Greece: This is Europe's 'Bazooka' Moment

(Fortune) -- Henry Paulson is in China this weekend, but the former Treasury Secretary's legacy looms large over Greece.

Investors are crossing their fingers that the European Union and the International Monetary Fund will clarify the terms of their support for Greece before financial markets open Monday morning.

The EU and the IMF pledged last month to provide support for Greece as needed. But because the terms of the package weren't fully explained, the promises have carried little weight with bondholders, who remain fearful that Greece will buckle under the weight of enormous debts and default.

"What they need to do this weekend is provide a nice, big, round number, something like 40 billion euros," said Jan Randolph, director of sovereign risk country management at forecaster IHS Global Insight in London. "This storm isn't going to pass till we see that."

The Greek fears recall Paulson's harried weekends as Treasury secretary in 2008, which brought the Bear Stearns bailout, the failure of Lehman Brothers and two months of haggling over the U.S. mortgage giants Fannie Mae (FNM, Fortune 500) and Freddie Mac (FRE, Fortune 500).

Early on in that saga, Paulson asked Congress for a huge Treasury credit line to help Fannie and Freddie, hoping the pledge of support would make an actual showdown with the bond market unlikely.

"If you've got a squirt gun in your pocket, you may have to take it out," Paulson said at the time. "If you've got a bazooka and people know you've got it, you may not have to take it out."

He miscalculated and two months later, investor flight prompted the government to seize Fannie and Freddie.
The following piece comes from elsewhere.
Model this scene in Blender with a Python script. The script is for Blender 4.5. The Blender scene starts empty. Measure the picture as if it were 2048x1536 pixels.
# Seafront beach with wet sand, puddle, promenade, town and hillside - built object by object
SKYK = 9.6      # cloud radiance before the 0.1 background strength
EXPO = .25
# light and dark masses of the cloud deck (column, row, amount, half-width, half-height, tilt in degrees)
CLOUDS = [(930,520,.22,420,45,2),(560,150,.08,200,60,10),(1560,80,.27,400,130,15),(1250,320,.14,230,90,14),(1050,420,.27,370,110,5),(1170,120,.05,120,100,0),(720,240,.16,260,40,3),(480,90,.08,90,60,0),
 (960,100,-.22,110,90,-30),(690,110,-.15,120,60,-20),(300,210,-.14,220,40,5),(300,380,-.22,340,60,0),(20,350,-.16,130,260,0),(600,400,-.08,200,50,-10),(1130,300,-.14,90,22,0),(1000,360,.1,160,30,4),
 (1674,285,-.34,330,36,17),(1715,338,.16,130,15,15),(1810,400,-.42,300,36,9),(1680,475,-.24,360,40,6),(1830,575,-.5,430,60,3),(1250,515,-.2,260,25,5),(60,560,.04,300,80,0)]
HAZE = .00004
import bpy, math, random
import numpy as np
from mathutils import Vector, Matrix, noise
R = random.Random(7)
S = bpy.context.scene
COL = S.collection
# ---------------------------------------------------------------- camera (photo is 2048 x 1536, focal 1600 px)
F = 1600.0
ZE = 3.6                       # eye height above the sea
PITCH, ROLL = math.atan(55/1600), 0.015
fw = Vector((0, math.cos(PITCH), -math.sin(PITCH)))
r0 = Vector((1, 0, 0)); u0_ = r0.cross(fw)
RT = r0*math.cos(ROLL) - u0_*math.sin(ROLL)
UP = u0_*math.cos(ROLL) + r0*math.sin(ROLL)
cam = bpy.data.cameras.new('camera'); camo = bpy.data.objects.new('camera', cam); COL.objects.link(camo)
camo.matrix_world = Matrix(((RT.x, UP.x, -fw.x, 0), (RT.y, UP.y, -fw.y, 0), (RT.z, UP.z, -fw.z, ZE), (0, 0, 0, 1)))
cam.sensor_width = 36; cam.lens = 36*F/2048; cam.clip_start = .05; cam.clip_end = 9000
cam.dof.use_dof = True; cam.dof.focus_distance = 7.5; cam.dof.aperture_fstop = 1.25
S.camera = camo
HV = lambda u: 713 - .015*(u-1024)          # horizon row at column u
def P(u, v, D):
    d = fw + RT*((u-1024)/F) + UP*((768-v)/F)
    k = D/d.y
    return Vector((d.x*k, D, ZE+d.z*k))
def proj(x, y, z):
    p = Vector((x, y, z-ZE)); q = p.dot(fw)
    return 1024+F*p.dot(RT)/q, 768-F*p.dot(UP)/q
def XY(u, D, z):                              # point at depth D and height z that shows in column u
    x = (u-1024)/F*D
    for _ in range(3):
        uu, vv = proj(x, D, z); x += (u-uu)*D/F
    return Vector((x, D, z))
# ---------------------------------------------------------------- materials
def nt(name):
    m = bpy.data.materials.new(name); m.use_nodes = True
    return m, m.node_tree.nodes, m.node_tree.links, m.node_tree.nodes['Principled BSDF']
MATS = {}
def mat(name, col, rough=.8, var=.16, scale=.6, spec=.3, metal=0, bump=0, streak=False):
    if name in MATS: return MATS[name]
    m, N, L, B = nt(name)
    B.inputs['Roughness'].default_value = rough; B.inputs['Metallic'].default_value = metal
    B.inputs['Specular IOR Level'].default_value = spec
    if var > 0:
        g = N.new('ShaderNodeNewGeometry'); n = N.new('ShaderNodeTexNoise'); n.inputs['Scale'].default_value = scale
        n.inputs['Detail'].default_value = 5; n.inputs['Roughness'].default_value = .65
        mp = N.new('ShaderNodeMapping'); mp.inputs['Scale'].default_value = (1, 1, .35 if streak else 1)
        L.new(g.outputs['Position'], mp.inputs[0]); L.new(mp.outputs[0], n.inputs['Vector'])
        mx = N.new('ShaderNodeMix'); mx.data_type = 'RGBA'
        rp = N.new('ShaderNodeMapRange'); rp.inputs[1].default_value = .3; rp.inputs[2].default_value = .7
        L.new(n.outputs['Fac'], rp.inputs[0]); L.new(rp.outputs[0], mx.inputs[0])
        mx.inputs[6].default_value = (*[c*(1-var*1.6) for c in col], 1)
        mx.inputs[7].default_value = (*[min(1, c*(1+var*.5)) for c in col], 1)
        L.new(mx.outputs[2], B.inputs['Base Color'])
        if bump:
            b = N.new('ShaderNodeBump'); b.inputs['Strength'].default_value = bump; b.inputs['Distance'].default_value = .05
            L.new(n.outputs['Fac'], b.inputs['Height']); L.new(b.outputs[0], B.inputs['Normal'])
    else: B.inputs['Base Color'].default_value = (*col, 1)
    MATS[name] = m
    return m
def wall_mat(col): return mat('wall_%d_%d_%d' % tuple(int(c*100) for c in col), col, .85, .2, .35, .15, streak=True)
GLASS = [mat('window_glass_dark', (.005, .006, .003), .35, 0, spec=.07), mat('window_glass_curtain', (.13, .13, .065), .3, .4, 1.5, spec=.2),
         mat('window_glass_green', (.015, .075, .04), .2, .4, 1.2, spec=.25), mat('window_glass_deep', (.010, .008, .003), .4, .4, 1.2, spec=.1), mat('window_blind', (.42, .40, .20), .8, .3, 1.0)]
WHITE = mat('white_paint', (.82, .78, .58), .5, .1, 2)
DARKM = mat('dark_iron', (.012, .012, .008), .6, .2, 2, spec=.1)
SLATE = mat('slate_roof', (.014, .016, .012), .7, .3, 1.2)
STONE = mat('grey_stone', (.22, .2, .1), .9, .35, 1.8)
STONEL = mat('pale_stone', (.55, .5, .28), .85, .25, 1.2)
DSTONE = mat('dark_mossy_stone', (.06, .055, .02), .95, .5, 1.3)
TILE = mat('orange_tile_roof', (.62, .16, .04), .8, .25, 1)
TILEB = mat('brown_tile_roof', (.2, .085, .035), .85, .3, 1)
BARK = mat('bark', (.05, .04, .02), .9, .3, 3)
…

The situation in Greece looks similarly grim. Interest rates on Greek government bonds have soared this week. Greece needs to borrow 30 billion euros ($40 billion) between now and the end of June to pay down maturing bonds and finance its budget deficit, according to UBS analysts.

The government has said it has no need to use an EU/IMF safety net that was put in place last month. But Greece also has complained that it is facing "barbaric terms" that will complicate efforts to slash spending and improve competitiveness.

With interest rates on Greek two-year notes soaring above 7% this week from 3% at this time a year ago, the government clearly isn't in a position to raise those funds on its own.

"We think an intervention over the week end is a distinct possibility," UBS economist Stephane Deo wrote in a note to clients Friday.

Randolph of IHS Global said he expects European and IMF officials to take steps to reassure the market about Greece. But he is now less optimistic about Greece's prospects for avoiding default than he was at the start of the year.

That's because it now appears that Germany, Europe's biggest economy and one of the main drivers of the European integration effort that led to the creation of the euro, has grown more self-interested since the current chancellor, Angela Merkel, took office in 2005.

Public opinion in Germany runs against a Greek bailout, in part because the Maastricht treaty governing euro zone relations forbids fiscal transfers between governments. Thus powerful voices in Germany, such as central bank chief Axel Weber, have been heard criticizing EU support proposals.

"Germany under Merkel is no longer willing to pick up the bill," said Randolph. "Since they got the European unification they were looking for, their impulse to help the rest of Europe has grown weaker."